Balloon shoot-down story shifting from Top Gun tale to 'whoops'

Balloon shoot-down story shifting from Top Gun tale to 'whoops'

Balloon shoot-down story shifting from Top Gun tale to 'whoops'

The U.S. government says it is examining the China-owned spy balloon that was shot down and retrieved from the Atlantic, which could shed light on China’s motives and its surveillance capabilities, but looming in the background is a drip-drip confession fighter jets may have blasted other innocent targets from the air on orders from the White House.

In a statement Monday, the U.S. military said Navy and Coast Guard crews tasked with recovering the aircraft now possess “significant debris” including all of its sensor and electronic components. A 30-foot section of the airship was retrieved by a crane ship.

That official statement, which came from the military’s Northern Command, was followed by a White House statement Tuesday hinting that three more objects shot down by U.S. fighter jets last week were innocent targets, NBC News reported in a breaking news story.

The intelligence community is “considering” that the three objects were being used for “commercial or benign purposes,” that story said.

That tepid admittance matches a Fox News story, also published Tuesday, in which an unnamed U.S. official called the purpose of the three downed objects an “open question.” The objects could be “sky trash” or “weather experiments,” that official said.

All three of the downed objects have “similarities,” the official also said, but did not elaborate.

On Capitol Hill, Rep. Dan Crenshaw (R-TX) used Twitter to update the public after he and other lawmakers were briefed by military officials. The three objects, he wrote, were in FAA commercial zones with no signals or navigation lights. The military is calling them UAPs or "unidentified aerial phenomenon."

"The first two UAPs were smaller, the size of an ATV, and harder to detect," the Congressman, citing the briefing, wrote. "The third resembled a balloon, and was easier for the radar to pick up."

All moved with wind currents, Crenshaw said, and they were shot down because they passed by Department of Defense facilities and posed a danger to commercial aircraft. 

Top military officials have said collecting debris from all three shoot-downs is difficult because of weather and terrain, and it’s unclear if the military is in a hurry to do so in light of leaks to the media. 

At the White House, spokesman John Kirby told reporters Tuesday collecting the debris “would certainly be of immense value” in identifying the objects, The Hill reported.

In a statement mirroring the NBC News and Fox News stories, Kirby called it a “leading explanation” that the three objects were balloons that were not military in nature.

Back at the White House, on Tuesday afternoon, a White House reporter asked Press Secretary Karine Jean Pierre if President Biden would be "embarrassed" if it turns out fighter jets were sent to "blow weather balloons out of the sky." 

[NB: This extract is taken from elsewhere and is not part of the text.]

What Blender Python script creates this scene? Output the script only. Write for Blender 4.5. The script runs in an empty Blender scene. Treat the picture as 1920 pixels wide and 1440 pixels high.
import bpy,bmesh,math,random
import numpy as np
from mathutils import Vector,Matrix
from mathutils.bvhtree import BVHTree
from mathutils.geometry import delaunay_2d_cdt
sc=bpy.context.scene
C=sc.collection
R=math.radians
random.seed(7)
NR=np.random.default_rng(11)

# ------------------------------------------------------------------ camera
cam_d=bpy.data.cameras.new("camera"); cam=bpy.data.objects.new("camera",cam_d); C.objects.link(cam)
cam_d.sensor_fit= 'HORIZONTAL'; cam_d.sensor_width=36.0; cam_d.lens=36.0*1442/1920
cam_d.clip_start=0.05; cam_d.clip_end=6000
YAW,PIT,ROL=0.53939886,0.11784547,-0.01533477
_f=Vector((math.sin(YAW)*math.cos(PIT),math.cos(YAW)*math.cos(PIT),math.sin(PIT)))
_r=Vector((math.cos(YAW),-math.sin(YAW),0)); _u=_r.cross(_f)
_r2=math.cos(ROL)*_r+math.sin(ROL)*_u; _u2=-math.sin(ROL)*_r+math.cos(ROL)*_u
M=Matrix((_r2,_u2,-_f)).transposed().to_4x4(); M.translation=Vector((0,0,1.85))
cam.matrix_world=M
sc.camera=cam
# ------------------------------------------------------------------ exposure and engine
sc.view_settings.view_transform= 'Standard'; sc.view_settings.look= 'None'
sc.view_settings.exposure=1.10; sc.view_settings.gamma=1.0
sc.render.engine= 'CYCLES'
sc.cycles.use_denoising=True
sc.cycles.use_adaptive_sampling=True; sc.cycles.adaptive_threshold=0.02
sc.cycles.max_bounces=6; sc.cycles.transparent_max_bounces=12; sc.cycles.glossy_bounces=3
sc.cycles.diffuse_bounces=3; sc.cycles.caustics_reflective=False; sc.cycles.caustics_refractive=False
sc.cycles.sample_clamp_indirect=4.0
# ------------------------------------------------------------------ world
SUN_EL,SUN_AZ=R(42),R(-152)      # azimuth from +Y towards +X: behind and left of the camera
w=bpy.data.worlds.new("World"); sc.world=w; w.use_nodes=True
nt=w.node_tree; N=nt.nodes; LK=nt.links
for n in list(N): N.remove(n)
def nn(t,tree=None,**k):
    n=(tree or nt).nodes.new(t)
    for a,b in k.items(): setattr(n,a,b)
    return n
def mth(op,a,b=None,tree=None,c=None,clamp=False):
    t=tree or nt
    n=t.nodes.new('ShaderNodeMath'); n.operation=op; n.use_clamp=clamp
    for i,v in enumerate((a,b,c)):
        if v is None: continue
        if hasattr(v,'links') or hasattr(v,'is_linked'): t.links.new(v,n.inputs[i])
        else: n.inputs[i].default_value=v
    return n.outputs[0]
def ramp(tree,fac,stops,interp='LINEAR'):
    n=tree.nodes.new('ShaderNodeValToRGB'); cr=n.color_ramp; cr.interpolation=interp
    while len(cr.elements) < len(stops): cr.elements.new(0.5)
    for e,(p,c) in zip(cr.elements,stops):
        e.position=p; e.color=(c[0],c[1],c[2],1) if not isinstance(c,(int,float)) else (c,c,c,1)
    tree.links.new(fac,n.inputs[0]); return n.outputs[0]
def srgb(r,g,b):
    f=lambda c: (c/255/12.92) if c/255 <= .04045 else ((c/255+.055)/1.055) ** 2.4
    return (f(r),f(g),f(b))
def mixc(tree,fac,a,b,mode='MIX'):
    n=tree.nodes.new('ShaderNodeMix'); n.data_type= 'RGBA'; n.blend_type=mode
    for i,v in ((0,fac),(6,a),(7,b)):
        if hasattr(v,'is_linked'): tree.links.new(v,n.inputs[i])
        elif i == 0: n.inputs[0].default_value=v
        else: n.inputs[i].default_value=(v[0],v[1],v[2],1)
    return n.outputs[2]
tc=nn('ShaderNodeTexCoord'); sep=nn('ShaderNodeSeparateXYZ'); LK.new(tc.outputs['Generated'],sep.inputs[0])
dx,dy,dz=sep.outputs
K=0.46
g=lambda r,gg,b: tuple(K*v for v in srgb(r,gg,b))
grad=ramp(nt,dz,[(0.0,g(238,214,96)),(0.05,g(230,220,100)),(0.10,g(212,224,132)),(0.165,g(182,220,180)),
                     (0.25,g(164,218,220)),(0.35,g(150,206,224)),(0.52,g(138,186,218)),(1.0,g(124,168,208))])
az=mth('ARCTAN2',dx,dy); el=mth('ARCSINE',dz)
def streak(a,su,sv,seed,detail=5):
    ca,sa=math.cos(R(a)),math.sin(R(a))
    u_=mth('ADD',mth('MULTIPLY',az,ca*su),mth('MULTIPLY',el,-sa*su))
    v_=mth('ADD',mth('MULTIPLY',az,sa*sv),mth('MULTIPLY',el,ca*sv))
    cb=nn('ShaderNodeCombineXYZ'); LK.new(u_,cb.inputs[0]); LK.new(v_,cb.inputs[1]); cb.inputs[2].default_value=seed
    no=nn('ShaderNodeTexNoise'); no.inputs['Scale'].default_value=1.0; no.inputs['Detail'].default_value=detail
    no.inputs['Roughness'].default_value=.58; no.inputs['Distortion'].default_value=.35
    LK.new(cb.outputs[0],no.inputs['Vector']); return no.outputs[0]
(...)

"I'm not going to get ahead of any final decision yet," she replied "We just don't know. We just don't know."

Pressed by the reporter about Biden being embarrassed, Jean Pierre said President Biden "took action to make sure that our air space, civilian air space, was safe."

Regarding the first downed balloon, China has admitted that aircraft belonged to it but described it as a weather research balloon. If it was a spy balloon, and China attached high-tech gear to it, then the Chinese Communist Party cannot be happy the U.S. is poring over its equipment right now.

“Last week provided the United States with a unique opportunity,” a Pentagon official boasted to Time, “to learn a lot more about the Chinese surveillance balloon program…”

A week later, that boasting was nowhere to be found at the Pentagon and the White House. 

While it's too soon to "definitively" say what the three objects are without examining the debris, Kirby told reporters Tuesday, "we haven’t seen any indication, or anything that points specifically, to the idea that these three objects were part of the [China’s] spy balloon program, or that they were definitively involved in external intelligence collection efforts." 

Editor's Note: This story has been updated with comments made by Karine Jean Pierre, the White House press secretary, Tuesday.